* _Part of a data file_

━━━━━━━━━━━━━━━━

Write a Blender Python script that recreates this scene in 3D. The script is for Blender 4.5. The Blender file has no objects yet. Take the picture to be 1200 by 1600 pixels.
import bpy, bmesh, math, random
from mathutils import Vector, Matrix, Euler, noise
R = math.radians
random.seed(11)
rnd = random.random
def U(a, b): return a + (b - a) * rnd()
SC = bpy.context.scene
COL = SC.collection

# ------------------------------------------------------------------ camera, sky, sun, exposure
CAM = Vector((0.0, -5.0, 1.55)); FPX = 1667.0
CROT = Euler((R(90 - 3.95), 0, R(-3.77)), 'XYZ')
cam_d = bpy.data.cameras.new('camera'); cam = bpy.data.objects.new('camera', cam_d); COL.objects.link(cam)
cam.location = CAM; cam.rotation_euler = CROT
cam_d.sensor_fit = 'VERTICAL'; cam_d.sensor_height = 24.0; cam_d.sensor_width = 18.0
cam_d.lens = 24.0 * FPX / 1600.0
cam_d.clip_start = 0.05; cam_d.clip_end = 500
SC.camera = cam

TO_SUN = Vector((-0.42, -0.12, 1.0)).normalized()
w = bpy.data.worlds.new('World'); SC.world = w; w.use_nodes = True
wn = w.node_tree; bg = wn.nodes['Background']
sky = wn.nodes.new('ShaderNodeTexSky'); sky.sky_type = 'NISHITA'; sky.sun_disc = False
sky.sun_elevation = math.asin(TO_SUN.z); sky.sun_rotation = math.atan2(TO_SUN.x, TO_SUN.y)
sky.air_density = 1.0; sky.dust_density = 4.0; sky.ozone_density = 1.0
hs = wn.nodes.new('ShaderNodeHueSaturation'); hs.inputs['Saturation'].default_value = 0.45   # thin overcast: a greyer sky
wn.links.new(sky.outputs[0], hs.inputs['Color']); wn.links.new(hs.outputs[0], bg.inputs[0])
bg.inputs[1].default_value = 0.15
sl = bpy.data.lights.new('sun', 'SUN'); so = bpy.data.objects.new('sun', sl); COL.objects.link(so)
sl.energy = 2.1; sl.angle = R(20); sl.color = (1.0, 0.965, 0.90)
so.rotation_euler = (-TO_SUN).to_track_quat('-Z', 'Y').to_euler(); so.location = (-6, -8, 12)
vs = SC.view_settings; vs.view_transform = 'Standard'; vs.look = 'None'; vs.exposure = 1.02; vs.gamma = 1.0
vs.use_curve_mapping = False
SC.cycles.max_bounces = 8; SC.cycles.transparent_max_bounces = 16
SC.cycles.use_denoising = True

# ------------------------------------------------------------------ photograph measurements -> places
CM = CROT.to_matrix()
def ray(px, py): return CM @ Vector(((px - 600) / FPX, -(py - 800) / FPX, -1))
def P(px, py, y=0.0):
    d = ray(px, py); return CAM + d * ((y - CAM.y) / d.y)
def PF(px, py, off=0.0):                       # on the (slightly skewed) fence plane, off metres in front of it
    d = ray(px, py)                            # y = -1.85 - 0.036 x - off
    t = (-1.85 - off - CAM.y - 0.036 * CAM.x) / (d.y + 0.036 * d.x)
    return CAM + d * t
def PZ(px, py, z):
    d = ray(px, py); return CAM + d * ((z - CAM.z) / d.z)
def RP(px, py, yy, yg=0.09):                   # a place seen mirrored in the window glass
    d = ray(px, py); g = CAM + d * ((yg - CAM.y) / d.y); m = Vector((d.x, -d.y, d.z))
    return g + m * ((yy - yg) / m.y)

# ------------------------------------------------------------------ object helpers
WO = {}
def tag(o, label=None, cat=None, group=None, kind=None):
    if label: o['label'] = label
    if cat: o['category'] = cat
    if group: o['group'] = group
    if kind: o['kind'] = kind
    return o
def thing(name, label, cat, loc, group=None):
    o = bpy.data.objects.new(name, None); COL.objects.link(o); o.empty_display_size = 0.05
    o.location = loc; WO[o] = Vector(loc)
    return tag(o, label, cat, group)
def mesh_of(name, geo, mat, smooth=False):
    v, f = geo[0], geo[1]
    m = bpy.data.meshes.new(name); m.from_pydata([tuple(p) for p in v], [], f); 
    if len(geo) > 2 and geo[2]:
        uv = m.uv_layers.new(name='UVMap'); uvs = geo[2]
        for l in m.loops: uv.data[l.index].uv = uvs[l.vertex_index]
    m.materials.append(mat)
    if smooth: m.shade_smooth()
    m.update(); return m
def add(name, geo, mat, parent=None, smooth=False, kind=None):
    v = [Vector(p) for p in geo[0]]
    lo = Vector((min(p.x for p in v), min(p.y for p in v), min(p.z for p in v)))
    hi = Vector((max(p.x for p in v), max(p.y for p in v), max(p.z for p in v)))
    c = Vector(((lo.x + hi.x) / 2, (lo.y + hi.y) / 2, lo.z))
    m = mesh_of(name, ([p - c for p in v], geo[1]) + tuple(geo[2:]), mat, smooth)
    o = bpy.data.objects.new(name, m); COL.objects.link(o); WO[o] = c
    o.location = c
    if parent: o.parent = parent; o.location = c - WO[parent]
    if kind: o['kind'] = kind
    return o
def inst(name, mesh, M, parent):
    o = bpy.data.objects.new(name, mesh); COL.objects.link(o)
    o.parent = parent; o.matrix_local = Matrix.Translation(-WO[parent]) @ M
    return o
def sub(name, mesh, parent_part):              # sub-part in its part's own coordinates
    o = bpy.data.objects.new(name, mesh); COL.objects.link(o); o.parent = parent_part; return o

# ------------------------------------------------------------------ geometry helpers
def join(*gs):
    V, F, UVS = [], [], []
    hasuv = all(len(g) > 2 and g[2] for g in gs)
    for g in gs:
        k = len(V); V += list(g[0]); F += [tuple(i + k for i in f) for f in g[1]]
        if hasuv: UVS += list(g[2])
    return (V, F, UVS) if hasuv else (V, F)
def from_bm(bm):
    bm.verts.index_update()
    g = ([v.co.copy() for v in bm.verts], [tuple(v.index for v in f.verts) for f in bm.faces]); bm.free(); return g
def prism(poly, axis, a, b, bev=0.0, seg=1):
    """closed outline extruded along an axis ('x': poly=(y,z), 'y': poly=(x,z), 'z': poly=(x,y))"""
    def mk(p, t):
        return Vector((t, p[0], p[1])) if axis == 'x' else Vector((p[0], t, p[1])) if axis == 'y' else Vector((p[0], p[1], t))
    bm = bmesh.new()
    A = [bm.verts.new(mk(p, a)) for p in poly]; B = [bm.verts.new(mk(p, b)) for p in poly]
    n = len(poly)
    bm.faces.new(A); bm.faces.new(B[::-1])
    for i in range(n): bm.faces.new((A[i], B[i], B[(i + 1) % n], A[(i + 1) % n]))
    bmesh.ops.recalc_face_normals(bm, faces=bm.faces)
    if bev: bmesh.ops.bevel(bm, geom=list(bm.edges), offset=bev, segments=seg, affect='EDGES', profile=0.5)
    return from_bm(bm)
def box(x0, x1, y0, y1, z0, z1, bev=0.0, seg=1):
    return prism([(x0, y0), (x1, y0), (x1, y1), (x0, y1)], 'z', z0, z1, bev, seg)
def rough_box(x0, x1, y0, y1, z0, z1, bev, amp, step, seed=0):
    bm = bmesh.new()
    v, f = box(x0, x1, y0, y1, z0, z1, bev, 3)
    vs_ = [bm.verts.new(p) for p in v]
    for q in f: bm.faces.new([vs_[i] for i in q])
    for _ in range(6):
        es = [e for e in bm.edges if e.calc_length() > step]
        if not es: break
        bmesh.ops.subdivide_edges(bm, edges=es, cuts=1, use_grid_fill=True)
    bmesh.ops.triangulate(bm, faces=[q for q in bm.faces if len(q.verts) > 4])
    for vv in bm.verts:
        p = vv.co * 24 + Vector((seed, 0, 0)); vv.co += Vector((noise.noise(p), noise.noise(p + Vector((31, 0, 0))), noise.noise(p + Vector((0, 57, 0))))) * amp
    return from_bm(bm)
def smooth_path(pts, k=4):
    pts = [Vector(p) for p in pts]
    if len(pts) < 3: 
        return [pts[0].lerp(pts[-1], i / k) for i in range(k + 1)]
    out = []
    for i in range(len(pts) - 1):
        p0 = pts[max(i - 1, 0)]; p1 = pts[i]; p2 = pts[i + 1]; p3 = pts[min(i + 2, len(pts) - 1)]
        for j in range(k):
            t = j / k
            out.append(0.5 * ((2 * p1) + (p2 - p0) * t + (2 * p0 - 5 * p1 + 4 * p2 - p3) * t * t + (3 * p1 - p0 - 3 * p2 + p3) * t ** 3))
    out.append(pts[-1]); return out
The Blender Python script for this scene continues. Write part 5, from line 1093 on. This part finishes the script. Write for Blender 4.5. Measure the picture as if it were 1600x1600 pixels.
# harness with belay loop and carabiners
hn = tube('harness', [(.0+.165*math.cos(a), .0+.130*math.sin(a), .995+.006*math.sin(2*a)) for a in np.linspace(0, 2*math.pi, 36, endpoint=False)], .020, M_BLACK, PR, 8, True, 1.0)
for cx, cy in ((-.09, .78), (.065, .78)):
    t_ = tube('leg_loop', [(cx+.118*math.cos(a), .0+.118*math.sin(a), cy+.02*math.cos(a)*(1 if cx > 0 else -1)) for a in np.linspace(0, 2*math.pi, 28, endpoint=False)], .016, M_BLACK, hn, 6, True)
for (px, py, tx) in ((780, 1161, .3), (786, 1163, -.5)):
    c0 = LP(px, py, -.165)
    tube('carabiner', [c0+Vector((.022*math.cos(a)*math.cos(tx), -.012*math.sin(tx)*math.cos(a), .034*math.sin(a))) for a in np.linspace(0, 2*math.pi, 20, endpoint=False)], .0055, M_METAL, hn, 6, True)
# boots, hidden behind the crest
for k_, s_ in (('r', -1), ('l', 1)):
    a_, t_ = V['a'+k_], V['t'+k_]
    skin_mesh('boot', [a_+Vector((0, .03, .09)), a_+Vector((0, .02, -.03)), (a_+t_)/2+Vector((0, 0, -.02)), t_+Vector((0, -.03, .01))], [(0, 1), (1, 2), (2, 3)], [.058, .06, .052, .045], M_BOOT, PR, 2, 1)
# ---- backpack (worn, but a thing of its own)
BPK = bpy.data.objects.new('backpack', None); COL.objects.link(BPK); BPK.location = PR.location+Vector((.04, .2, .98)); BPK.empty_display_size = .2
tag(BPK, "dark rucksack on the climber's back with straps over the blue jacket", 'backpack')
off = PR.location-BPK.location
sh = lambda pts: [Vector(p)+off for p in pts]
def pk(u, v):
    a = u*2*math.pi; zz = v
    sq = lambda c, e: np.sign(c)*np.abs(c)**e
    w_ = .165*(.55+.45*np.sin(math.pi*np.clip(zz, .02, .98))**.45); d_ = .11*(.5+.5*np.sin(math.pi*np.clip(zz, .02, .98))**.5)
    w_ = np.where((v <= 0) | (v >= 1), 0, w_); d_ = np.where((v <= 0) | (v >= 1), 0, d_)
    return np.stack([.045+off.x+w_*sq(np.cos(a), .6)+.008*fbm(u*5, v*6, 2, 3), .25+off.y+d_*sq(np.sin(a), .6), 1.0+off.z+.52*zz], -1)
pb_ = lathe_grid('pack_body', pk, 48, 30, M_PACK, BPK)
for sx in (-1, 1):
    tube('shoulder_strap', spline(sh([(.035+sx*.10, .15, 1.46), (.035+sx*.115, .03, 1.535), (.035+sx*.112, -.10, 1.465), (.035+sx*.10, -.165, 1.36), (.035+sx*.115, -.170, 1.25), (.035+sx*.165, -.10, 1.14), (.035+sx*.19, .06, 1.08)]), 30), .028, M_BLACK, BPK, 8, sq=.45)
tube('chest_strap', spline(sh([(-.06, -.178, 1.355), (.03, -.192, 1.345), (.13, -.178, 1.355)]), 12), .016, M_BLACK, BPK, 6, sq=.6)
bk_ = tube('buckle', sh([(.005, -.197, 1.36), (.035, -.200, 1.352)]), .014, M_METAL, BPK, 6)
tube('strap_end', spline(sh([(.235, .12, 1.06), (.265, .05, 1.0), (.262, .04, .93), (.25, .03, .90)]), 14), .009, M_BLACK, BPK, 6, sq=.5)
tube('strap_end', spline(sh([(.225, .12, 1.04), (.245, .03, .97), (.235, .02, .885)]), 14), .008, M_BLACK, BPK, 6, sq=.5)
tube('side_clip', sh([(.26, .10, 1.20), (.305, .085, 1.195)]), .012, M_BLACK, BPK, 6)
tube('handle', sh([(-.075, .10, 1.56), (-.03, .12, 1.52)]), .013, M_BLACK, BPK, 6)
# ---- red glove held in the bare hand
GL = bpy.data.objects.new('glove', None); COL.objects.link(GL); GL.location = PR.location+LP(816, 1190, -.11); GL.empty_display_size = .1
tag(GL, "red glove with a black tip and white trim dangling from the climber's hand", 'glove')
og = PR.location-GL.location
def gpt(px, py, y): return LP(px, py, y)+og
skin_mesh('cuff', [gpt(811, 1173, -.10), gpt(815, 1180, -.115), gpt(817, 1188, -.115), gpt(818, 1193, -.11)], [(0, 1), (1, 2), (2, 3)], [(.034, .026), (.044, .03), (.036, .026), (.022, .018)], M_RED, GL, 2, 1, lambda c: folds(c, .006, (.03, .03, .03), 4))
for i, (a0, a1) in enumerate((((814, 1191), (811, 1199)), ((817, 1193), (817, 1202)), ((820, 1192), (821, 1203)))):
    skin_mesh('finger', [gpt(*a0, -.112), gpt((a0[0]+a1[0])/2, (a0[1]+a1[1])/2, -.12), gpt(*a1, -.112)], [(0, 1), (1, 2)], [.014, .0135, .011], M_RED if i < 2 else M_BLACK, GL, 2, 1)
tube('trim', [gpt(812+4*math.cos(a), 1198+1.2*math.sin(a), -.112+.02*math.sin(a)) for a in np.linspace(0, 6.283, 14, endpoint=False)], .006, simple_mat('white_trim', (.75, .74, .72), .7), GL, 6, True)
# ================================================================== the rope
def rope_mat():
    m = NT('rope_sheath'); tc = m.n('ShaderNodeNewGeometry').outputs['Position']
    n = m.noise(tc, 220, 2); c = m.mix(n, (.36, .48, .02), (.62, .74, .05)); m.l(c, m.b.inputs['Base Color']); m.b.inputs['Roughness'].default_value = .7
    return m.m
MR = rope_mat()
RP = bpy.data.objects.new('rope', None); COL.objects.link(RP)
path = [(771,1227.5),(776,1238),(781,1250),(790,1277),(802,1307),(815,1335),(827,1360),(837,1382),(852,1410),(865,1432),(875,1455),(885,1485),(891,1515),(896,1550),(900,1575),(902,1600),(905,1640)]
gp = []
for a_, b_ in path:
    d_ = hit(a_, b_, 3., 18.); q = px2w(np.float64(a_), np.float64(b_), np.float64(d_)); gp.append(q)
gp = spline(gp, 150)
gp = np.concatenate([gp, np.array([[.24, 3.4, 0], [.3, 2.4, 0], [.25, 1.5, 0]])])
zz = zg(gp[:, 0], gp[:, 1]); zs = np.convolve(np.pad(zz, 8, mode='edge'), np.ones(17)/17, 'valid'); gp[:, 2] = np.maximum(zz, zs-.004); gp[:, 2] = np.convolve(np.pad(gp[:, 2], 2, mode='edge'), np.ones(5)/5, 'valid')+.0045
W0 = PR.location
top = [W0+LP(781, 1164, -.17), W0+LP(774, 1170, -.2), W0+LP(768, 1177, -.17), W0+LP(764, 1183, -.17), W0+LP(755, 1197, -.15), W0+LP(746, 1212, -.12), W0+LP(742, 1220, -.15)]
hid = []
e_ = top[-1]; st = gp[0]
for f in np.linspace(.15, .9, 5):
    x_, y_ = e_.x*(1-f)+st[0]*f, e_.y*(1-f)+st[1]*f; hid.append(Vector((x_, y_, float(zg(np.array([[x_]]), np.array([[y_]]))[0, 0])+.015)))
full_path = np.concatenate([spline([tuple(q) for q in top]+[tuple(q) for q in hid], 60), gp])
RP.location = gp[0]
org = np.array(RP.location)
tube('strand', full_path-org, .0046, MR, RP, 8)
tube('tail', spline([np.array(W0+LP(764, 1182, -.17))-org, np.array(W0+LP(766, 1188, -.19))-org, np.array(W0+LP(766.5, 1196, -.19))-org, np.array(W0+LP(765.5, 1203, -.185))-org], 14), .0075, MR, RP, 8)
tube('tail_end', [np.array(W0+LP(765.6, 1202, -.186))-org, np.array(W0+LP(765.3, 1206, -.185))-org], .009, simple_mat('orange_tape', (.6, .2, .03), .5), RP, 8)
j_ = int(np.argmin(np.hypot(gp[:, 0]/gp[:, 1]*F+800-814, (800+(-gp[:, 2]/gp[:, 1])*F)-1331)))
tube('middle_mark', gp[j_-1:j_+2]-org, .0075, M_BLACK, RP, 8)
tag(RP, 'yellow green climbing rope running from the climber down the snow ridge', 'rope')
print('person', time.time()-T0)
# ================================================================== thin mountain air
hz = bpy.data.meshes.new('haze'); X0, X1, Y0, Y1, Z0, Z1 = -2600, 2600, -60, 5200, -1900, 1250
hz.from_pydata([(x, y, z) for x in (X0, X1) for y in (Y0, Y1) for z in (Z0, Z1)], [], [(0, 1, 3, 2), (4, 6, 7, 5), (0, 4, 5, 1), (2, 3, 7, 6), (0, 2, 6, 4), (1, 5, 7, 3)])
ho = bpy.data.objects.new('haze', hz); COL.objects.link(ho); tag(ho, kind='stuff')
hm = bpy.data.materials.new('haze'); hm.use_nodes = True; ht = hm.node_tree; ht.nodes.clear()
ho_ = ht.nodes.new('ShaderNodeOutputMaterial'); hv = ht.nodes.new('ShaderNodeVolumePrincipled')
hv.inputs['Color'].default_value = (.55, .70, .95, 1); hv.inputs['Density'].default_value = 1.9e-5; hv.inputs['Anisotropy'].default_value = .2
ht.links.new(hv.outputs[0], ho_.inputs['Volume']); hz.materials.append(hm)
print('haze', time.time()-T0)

━━━━━━━━━━━━━━━━

* _Goal_
State only the number of lines in these entries that contain "script".

* _Written response_
2